**Task brief**
Copy each line exactly.

**Information shown**
+ + + + +

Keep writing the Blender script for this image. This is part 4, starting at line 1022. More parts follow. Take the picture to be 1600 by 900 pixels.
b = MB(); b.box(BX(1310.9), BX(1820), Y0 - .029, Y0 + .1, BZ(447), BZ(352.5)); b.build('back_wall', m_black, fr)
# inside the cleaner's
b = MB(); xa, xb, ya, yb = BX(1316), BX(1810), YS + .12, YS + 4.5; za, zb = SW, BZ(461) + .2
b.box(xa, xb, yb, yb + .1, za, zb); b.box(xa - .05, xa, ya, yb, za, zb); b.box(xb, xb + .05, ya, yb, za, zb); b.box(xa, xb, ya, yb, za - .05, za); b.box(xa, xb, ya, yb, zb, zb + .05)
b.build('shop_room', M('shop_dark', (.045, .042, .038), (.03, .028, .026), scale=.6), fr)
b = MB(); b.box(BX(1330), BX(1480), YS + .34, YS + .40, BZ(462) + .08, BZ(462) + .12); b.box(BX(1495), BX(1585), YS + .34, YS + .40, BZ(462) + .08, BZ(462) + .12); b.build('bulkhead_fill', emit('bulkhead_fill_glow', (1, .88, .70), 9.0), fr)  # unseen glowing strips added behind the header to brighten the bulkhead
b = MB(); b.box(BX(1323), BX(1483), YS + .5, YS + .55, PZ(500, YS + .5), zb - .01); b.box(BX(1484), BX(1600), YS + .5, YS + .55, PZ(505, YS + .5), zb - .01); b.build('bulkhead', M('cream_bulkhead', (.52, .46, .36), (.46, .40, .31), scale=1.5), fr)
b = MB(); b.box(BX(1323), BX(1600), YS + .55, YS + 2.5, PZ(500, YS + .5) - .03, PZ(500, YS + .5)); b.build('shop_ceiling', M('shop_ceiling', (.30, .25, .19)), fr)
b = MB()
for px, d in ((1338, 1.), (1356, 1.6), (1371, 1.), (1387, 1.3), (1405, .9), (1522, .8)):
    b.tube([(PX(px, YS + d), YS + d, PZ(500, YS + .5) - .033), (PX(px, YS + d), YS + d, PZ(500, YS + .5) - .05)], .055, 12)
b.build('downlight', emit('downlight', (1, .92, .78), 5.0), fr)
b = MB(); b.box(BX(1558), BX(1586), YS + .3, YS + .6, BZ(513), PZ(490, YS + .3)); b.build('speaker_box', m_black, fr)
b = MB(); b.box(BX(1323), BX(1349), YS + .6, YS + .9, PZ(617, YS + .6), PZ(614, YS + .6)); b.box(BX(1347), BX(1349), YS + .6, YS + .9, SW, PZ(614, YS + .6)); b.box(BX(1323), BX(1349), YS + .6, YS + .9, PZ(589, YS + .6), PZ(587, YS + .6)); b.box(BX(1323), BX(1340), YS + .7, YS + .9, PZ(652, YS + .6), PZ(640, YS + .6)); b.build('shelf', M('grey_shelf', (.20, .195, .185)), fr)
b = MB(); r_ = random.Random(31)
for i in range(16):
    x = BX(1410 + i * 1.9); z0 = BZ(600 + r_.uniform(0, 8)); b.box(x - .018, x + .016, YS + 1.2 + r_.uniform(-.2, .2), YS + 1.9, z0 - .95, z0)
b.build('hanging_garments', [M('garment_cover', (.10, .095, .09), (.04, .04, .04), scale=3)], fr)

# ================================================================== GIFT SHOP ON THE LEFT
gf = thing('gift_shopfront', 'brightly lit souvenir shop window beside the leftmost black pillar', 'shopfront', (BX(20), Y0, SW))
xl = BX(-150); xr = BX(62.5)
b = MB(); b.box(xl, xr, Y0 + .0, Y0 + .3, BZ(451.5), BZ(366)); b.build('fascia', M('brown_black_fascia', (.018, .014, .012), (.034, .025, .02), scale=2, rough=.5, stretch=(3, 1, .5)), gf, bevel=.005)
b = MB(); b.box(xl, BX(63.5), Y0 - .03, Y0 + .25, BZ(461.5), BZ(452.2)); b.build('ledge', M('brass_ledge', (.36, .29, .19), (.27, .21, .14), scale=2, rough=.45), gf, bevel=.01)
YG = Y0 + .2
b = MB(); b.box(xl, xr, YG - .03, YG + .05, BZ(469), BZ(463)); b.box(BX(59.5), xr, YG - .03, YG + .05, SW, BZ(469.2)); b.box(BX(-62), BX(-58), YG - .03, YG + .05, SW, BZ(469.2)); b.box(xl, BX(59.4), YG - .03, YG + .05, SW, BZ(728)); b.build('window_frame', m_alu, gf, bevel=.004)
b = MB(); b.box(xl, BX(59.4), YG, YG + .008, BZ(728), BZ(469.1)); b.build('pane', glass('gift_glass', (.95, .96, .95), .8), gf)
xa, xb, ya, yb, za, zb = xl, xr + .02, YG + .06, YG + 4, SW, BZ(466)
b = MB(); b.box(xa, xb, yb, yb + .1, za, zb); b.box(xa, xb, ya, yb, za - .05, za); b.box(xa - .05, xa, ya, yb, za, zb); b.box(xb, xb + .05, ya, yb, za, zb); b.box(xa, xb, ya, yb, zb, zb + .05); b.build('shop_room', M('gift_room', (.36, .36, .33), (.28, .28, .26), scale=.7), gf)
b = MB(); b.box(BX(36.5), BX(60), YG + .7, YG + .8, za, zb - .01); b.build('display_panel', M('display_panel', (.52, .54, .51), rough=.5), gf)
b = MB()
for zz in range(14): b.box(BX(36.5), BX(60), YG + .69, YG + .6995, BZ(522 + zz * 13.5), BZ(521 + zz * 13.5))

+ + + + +

**Response below**
Keep writing the Blender script for this image. This is part 4, starting at line 1022. More parts follow. Take the picture to be 1600 by 900 pixels.
b = MB(); b.box(BX(1310.9), BX(1820), Y0 - .029, Y0 + .1, BZ(447), BZ(352.5)); b.build('back_wall', m_black, fr)
# inside the cleaner's
b = MB(); xa, xb, ya, yb = BX(1316), BX(1810), YS + .12, YS + 4.5; za, zb = SW, BZ(461) + .2
b.box(xa, xb, yb, yb + .1, za, zb); b.box(xa - .05, xa, ya, yb, za, zb); b.box(xb, xb + .05, ya, yb, za, zb); b.box(xa, xb, ya, yb, za - .05, za); b.box(xa, xb, ya, yb, zb, zb + .05)
b.build('shop_room', M('shop_dark', (.045, .042, .038), (.03, .028, .026), scale=.6), fr)
b = MB(); b.box(BX(1330), BX(1480), YS + .34, YS + .40, BZ(462) + .08, BZ(462) + .12); b.box(BX(1495), BX(1585), YS + .34, YS + .40, BZ(462) + .08, BZ(462) + .12); b.build('bulkhead_fill', emit('bulkhead_fill_glow', (1, .88, .70), 9.0), fr)  # unseen glowing strips added behind the header to brighten the bulkhead
b = MB(); b.box(BX(1323), BX(1483), YS + .5, YS + .55, PZ(500, YS + .5), zb - .01); b.box(BX(1484), BX(1600), YS + .5, YS + .55, PZ(505, YS + .5), zb - .01); b.build('bulkhead', M('cream_bulkhead', (.52, .46, .36), (.46, .40, .31), scale=1.5), fr)
b = MB(); b.box(BX(1323), BX(1600), YS + .55, YS + 2.5, PZ(500, YS + .5) - .03, PZ(500, YS + .5)); b.build('shop_ceiling', M('shop_ceiling', (.30, .25, .19)), fr)
b = MB()
for px, d in ((1338, 1.), (1356, 1.6), (1371, 1.), (1387, 1.3), (1405, .9), (1522, .8)):
    b.tube([(PX(px, YS + d), YS + d, PZ(500, YS + .5) - .033), (PX(px, YS + d), YS + d, PZ(500, YS + .5) - .05)], .055, 12)
b.build('downlight', emit('downlight', (1, .92, .78), 5.0), fr)
b = MB(); b.box(BX(1558), BX(1586), YS + .3, YS + .6, BZ(513), PZ(490, YS + .3)); b.build('speaker_box', m_black, fr)
b = MB(); b.box(BX(1323), BX(1349), YS + .6, YS + .9, PZ(617, YS + .6), PZ(614, YS + .6)); b.box(BX(1347), BX(1349), YS + .6, YS + .9, SW, PZ(614, YS + .6)); b.box(BX(1323), BX(1349), YS + .6, YS + .9, PZ(589, YS + .6), PZ(587, YS + .6)); b.box(BX(1323), BX(1340), YS + .7, YS + .9, PZ(652, YS + .6), PZ(640, YS + .6)); b.build('shelf', M('grey_shelf', (.20, .195, .185)), fr)
b = MB(); r_ = random.Random(31)
for i in range(16):
    x = BX(1410 + i * 1.9); z0 = BZ(600 + r_.uniform(0, 8)); b.box(x - .018, x + .016, YS + 1.2 + r_.uniform(-.2, .2), YS + 1.9, z0 - .95, z0)
b.build('hanging_garments', [M('garment_cover', (.10, .095, .09), (.04, .04, .04), scale=3)], fr)

# ================================================================== GIFT SHOP ON THE LEFT
gf = thing('gift_shopfront', 'brightly lit souvenir shop window beside the leftmost black pillar', 'shopfront', (BX(20), Y0, SW))
xl = BX(-150); xr = BX(62.5)
b = MB(); b.box(xl, xr, Y0 + .0, Y0 + .3, BZ(451.5), BZ(366)); b.build('fascia', M('brown_black_fascia', (.018, .014, .012), (.034, .025, .02), scale=2, rough=.5, stretch=(3, 1, .5)), gf, bevel=.005)
b = MB(); b.box(xl, BX(63.5), Y0 - .03, Y0 + .25, BZ(461.5), BZ(452.2)); b.build('ledge', M('brass_ledge', (.36, .29, .19), (.27, .21, .14), scale=2, rough=.45), gf, bevel=.01)
YG = Y0 + .2
b = MB(); b.box(xl, xr, YG - .03, YG + .05, BZ(469), BZ(463)); b.box(BX(59.5), xr, YG - .03, YG + .05, SW, BZ(469.2)); b.box(BX(-62), BX(-58), YG - .03, YG + .05, SW, BZ(469.2)); b.box(xl, BX(59.4), YG - .03, YG + .05, SW, BZ(728)); b.build('window_frame', m_alu, gf, bevel=.004)
b = MB(); b.box(xl, BX(59.4), YG, YG + .008, BZ(728), BZ(469.1)); b.build('pane', glass('gift_glass', (.95, .96, .95), .8), gf)
xa, xb, ya, yb, za, zb = xl, xr + .02, YG + .06, YG + 4, SW, BZ(466)
b = MB(); b.box(xa, xb, yb, yb + .1, za, zb); b.box(xa, xb, ya, yb, za - .05, za); b.box(xa - .05, xa, ya, yb, za, zb); b.box(xb, xb + .05, ya, yb, za, zb); b.box(xa, xb, ya, yb, zb, zb + .05); b.build('shop_room', M('gift_room', (.36, .36, .33), (.28, .28, .26), scale=.7), gf)
b = MB(); b.box(BX(36.5), BX(60), YG + .7, YG + .8, za, zb - .01); b.build('display_panel', M('display_panel', (.52, .54, .51), rough=.5), gf)
b = MB()
for zz in range(14): b.box(BX(36.5), BX(60), YG + .69, YG + .6995, BZ(522 + zz * 13.5), BZ(521 + zz * 13.5))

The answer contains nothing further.